Check each line of the listing below for the string "scene", and copy the ones that have it.

--------------------

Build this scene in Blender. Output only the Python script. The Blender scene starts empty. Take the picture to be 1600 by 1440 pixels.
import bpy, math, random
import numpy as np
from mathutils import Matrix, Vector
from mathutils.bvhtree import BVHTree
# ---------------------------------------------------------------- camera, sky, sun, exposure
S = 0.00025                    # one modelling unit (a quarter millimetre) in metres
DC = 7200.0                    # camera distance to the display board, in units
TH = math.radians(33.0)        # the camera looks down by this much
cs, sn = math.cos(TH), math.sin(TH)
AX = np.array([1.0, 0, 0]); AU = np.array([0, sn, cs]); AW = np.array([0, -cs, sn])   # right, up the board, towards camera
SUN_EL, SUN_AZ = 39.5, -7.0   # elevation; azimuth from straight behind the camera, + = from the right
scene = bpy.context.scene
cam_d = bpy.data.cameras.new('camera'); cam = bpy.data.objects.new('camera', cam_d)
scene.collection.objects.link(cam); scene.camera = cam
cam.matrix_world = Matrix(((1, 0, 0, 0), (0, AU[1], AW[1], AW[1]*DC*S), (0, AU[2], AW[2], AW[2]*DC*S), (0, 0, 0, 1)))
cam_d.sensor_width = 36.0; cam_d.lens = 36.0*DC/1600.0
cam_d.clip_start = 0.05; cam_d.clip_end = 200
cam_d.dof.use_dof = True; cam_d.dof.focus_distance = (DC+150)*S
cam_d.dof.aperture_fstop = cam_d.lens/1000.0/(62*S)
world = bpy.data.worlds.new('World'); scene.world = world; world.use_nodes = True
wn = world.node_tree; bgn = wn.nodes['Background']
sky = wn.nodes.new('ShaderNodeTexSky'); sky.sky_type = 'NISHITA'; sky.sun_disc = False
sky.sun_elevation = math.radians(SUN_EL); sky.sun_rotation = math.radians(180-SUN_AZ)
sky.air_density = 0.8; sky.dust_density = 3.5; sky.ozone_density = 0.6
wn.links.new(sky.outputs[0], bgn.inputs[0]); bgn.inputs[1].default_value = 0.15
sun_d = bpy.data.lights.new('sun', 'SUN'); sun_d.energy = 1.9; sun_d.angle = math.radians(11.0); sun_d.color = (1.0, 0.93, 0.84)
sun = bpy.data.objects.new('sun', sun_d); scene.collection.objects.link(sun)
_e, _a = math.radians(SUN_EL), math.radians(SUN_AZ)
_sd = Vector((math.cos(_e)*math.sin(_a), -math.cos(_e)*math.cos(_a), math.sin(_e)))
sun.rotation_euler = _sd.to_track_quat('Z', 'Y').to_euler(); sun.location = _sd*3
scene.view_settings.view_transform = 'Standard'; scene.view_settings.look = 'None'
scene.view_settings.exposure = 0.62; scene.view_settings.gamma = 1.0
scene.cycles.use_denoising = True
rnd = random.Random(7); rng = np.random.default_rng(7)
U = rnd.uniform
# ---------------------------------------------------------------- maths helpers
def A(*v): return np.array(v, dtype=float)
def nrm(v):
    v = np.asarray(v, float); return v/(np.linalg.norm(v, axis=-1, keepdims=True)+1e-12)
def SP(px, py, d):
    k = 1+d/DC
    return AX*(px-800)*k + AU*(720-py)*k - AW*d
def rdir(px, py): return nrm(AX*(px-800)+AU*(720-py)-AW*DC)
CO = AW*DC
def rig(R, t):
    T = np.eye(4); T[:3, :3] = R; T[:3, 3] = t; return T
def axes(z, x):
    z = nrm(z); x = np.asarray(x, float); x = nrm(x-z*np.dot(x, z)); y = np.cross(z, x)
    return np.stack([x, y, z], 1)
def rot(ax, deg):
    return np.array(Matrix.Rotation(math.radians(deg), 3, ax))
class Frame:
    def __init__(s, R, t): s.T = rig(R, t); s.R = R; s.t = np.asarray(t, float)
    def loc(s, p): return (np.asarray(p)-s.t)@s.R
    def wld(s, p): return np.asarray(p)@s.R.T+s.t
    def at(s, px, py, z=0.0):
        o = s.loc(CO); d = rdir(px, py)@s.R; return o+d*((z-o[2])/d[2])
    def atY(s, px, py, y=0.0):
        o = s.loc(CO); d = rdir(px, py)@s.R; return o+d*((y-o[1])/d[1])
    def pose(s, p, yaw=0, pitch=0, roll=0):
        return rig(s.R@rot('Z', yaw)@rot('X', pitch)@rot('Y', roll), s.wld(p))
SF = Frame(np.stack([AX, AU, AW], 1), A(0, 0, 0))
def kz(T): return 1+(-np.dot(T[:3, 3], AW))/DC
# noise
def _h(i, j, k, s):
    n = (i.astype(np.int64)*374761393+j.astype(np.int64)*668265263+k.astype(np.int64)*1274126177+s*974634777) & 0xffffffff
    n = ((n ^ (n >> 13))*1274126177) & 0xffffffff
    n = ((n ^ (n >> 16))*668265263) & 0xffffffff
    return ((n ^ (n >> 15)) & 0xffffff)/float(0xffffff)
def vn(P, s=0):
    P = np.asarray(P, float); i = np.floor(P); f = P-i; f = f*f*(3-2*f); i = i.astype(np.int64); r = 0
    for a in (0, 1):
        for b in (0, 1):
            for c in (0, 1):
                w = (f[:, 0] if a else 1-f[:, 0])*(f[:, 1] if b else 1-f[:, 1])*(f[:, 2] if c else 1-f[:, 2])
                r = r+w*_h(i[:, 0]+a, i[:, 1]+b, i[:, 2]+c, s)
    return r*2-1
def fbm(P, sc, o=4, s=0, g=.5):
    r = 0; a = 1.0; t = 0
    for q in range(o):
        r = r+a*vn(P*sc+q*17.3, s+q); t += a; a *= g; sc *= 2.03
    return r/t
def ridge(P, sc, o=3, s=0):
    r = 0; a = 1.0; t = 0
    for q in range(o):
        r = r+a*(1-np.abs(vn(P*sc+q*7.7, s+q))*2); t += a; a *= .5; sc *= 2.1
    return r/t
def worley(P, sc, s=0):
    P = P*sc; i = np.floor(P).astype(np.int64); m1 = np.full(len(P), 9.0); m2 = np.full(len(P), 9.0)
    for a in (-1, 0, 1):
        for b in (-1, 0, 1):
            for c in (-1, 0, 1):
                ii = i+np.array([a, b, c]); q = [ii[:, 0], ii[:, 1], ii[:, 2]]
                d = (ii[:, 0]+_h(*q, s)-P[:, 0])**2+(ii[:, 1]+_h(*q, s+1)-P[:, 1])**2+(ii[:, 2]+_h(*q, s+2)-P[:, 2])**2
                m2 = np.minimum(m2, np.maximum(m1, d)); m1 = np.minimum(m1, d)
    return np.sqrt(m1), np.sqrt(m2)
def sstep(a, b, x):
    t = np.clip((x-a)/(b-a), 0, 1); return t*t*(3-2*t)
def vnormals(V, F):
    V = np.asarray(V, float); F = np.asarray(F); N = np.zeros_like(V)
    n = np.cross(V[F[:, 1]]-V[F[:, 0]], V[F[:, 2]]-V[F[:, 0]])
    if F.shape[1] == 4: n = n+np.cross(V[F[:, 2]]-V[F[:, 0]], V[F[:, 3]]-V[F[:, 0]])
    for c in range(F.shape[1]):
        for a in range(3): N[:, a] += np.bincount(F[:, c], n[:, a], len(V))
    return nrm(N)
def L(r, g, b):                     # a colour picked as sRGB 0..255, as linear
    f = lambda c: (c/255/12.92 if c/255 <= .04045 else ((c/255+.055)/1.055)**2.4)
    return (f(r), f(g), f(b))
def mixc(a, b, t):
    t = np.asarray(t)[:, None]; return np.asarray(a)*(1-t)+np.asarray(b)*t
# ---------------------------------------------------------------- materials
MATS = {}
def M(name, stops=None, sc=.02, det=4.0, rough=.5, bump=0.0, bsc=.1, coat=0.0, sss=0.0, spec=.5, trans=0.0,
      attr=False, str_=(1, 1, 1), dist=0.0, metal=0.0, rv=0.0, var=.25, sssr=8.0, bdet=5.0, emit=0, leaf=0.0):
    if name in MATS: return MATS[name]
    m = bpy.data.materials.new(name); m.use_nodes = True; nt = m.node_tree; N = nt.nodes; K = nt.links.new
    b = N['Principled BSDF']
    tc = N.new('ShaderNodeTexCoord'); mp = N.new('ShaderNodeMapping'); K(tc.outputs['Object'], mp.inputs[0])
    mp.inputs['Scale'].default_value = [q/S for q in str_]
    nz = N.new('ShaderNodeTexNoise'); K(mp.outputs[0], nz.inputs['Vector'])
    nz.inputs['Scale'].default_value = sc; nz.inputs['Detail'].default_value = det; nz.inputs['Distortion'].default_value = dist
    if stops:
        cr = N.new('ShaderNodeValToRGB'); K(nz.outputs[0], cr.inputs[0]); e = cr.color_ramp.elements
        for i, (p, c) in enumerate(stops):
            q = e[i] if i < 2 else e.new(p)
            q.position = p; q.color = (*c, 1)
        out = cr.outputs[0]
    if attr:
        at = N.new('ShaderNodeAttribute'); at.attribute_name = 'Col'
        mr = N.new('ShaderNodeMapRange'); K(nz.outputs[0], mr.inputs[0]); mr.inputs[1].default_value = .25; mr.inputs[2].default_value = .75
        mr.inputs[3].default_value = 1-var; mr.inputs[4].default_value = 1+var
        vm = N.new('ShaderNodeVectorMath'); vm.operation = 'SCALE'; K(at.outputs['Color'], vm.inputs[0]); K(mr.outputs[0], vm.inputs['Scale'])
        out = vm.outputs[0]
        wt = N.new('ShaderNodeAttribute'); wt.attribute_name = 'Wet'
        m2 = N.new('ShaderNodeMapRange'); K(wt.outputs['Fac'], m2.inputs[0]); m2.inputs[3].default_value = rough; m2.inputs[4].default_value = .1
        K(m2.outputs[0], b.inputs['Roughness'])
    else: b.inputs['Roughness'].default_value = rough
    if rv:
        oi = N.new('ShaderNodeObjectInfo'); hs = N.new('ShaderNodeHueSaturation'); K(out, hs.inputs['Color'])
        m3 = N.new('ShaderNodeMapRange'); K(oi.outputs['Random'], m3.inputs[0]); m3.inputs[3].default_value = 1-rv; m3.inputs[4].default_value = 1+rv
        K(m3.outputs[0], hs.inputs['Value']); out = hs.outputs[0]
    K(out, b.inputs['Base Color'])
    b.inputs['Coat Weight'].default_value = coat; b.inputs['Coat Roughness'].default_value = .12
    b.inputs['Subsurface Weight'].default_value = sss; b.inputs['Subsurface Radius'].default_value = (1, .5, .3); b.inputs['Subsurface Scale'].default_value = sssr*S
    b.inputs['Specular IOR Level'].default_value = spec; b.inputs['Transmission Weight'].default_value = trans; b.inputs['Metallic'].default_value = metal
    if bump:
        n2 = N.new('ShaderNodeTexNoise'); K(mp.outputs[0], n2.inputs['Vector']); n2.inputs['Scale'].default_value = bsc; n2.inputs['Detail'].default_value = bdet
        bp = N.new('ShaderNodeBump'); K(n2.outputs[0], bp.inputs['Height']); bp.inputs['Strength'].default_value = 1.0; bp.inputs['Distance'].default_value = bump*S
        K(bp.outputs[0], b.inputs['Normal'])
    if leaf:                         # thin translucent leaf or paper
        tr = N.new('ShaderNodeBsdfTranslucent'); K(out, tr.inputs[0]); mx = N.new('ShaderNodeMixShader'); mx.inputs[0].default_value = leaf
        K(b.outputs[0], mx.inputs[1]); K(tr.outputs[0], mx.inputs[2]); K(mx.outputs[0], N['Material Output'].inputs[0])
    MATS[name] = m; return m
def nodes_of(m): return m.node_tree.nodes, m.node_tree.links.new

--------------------

» **COMPLETED TASK**:
Build this scene in Blender. Output only the Python script. The Blender scene starts empty. Take the picture to be 1600 by 1440 pixels.
scene = bpy.context.scene
scene.collection.objects.link(cam); scene.camera = cam
world = bpy.data.worlds.new('World'); scene.world = world; world.use_nodes = True
sun = bpy.data.objects.new('sun', sun_d); scene.collection.objects.link(sun)
scene.view_settings.view_transform = 'Standard'; scene.view_settings.look = 'None'
scene.view_settings.exposure = 0.62; scene.view_settings.gamma = 1.0
scene.cycles.use_denoising = True